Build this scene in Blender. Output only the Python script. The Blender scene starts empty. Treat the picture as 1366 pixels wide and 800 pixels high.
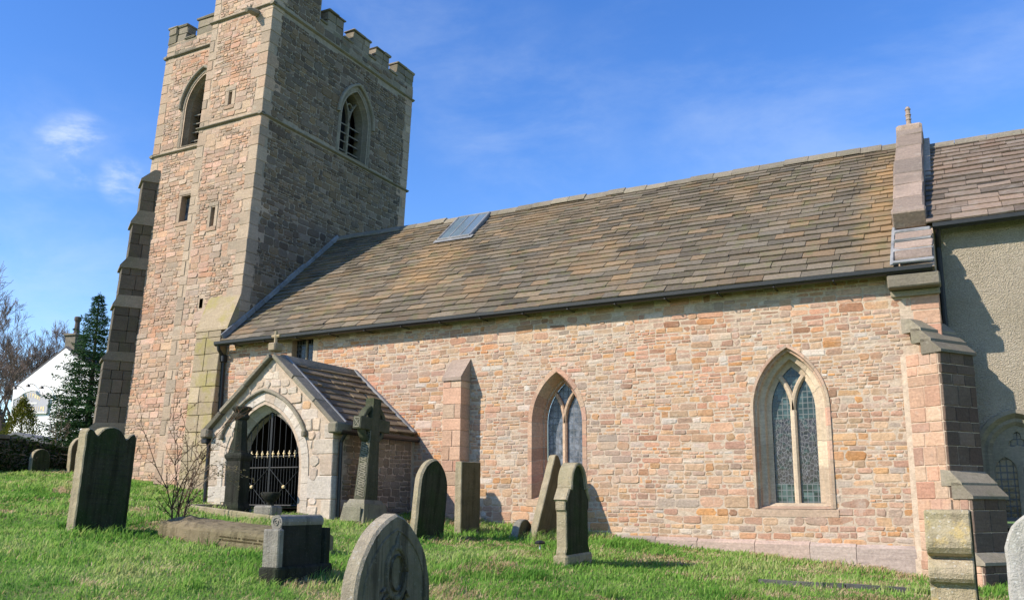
import bpy, math, random
import numpy as np
from mathutils import Vector, Matrix, noise
from mathutils.geometry import tessellate_polygon

SC = bpy.context.scene
COL = SC.collection
R = math.radians

# ------------------------------------------------------------------ camera
cam_d = bpy.data.cameras.new('camera')
cam = bpy.data.objects.new('camera', cam_d)
COL.objects.link(cam)
cam_d.sensor_width = 36.0
cam_d.lens = 36.0 * 1168.8 / 1366.0
cam_d.shift_y = 43.1 / 1366.0
cam_d.clip_start = 0.1
cam_d.clip_end = 3000.0
RR = ((0.88238646, 0.47048678, 0.00602699), (0.08434834, -0.17076887, 0.98169412), (-0.46290333, 0.86572524, 0.19036891))
cam.matrix_world = Matrix(((RR[0][0], RR[1][0], -RR[2][0], 0.0),
                           (RR[0][1], RR[1][1], -RR[2][1], -15.0),
                           (RR[0][2], RR[1][2], -RR[2][2], 0.0),
                           (0, 0, 0, 1)))
SC.camera = cam
CAMP = Vector((0, -15, 0))

# ------------------------------------------------------------------ sky, sun, exposure
SUN = Vector((-0.74, -1.0, 0.90)).normalized()          # towards the sun
SUN_EL = math.asin(SUN.z)
SUN_AZ = math.atan2(SUN.x, SUN.y)                       # from +Y towards +X
SKY_STRENGTH = 0.122
SUN_STRENGTH = 5.0
EXPOSURE = 0.50
wld = bpy.data.worlds.new('World'); SC.world = wld
wld.use_nodes = True
wn, wl = wld.node_tree.nodes, wld.node_tree.links
for n_ in list(wn): wn.remove(n_)
w_out = wn.new('ShaderNodeOutputWorld'); w_bg = wn.new('ShaderNodeBackground')
sky = wn.new('ShaderNodeTexSky'); sky.sky_type = 'NISHITA'; sky.sun_disc = False
sky.sun_elevation = SUN_EL; sky.sun_rotation = SUN_AZ
sky.air_density = 1.0; sky.dust_density = 0.1; sky.ozone_density = 1.6; sky.altitude = 200
hsv = wn.new('ShaderNodeHueSaturation'); hsv.inputs['Saturation'].default_value = 1.33; hsv.inputs['Value'].default_value = 1.48; hsv.inputs['Hue'].default_value = .514
wl.new(sky.outputs[0], hsv.inputs['Color'])
tc = wn.new('ShaderNodeTexCoord')
def cloud(direction, width, scale, amount, stretch, seed, lo=.36, hi=.78, wisp=False):
    """a wisp of cirrus around one compass direction of the sky"""
    d = Vector(direction).normalized()
    dot = wn.new('ShaderNodeVectorMath'); dot.operation = 'DOT_PRODUCT'; dot.inputs[1].default_value = d
    nrm = wn.new('ShaderNodeVectorMath'); nrm.operation = 'NORMALIZE'
    wl.new(tc.outputs['Generated'], nrm.inputs[0]); wl.new(nrm.outputs[0], dot.inputs[0])
    mr = wn.new('ShaderNodeMapRange'); mr.interpolation_type = 'SMOOTHSTEP'
    mr.inputs[1].default_value = math.cos(width); mr.inputs[2].default_value = 1.0
    wl.new(dot.outputs['Value'], mr.inputs[0])
    mp = wn.new('ShaderNodeMapping'); mp.inputs['Scale'].default_value = stretch; mp.inputs['Location'].default_value = (seed, seed * .7, 0)
    mp.inputs['Rotation'].default_value = (0, R(25), R(20))
    wl.new(nrm.outputs[0], mp.inputs[0])
    nt = wn.new('ShaderNodeTexNoise'); nt.inputs['Scale'].default_value = scale; nt.inputs['Detail'].default_value = 7
    nt.inputs['Roughness'].default_value = .62; nt.inputs['Distortion'].default_value = .25
    wl.new(mp.outputs[0], nt.inputs['Vector'])
    m2 = wn.new('ShaderNodeMapRange'); m2.interpolation_type = 'SMOOTHSTEP'; m2.inputs[1].default_value = lo; m2.inputs[2].default_value = hi
    wl.new(nt.outputs[0], m2.inputs[0])
    if wisp:      # the noise eats into the edge of the patch, so that it frays
        sm = wn.new('ShaderNodeMath'); sm.operation = 'MULTIPLY_ADD'; sm.inputs[1].default_value = .62
        wl.new(mr.outputs[0], sm.inputs[0]); wl.new(nt.outputs[0], sm.inputs[2])
        wl.new(sm.outputs[0], m2.inputs[0]); m2.inputs[1].default_value = lo; m2.inputs[2].default_value = hi
    mu = wn.new('ShaderNodeMath'); mu.operation = 'MULTIPLY'; wl.new(mr.outputs[0], mu.inputs[0]); wl.new(m2.outputs[0], mu.inputs[1])
    mu2 = wn.new('ShaderNodeMath'); mu2.operation = 'MULTIPLY'; mu2.inputs[1].default_value = amount; wl.new(mu.outputs[0], mu2.inputs[0])
    return mu2.outputs[0]
def sky_dir(px, py):
    v = Vector(((px - 683) / 1168.8, -(py - 443.1) / 1168.8, 1.0))
    return Vector([sum(RR[k][i] * v[k] for k in range(3)) for i in range(3)])
cl = [cloud(sky_dir(102, 203), .046, 13, .80, (1, 1, 2.1), 3.1, .42, .74),
      cloud(sky_dir(164, 241), .030, 17, .55, (1, 1, 2.4), 7.3, .42, .76),
      cloud(sky_dir(1130, 70), .34, 3.0, .24, (1, 1.6, 2.4), 1.7),
      cloud(sky_dir(700, 170), .14, 5, .20, (1, 1.2, 2.2), 5.2),
      cloud(sky_dir(60, 330), .20, 5, .22, (1, 1.2, 2.4), 9.2),
      cloud(sky_dir(520, -10), .2, 5, .14, (1, 1.2, 2.4), 12.2)]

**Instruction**
Repeat the listing above up to and including the line with "R = math.radians", starting from its first line. Drop any pictures.

**Reply to the task**
Build this scene in Blender. Output only the Python script. The Blender scene starts empty. Treat the picture as 1366 pixels wide and 800 pixels high.
import bpy, math, random
import numpy as np
from mathutils import Vector, Matrix, noise
from mathutils.geometry import tessellate_polygon

SC = bpy.context.scene
COL = SC.collection
R = math.radians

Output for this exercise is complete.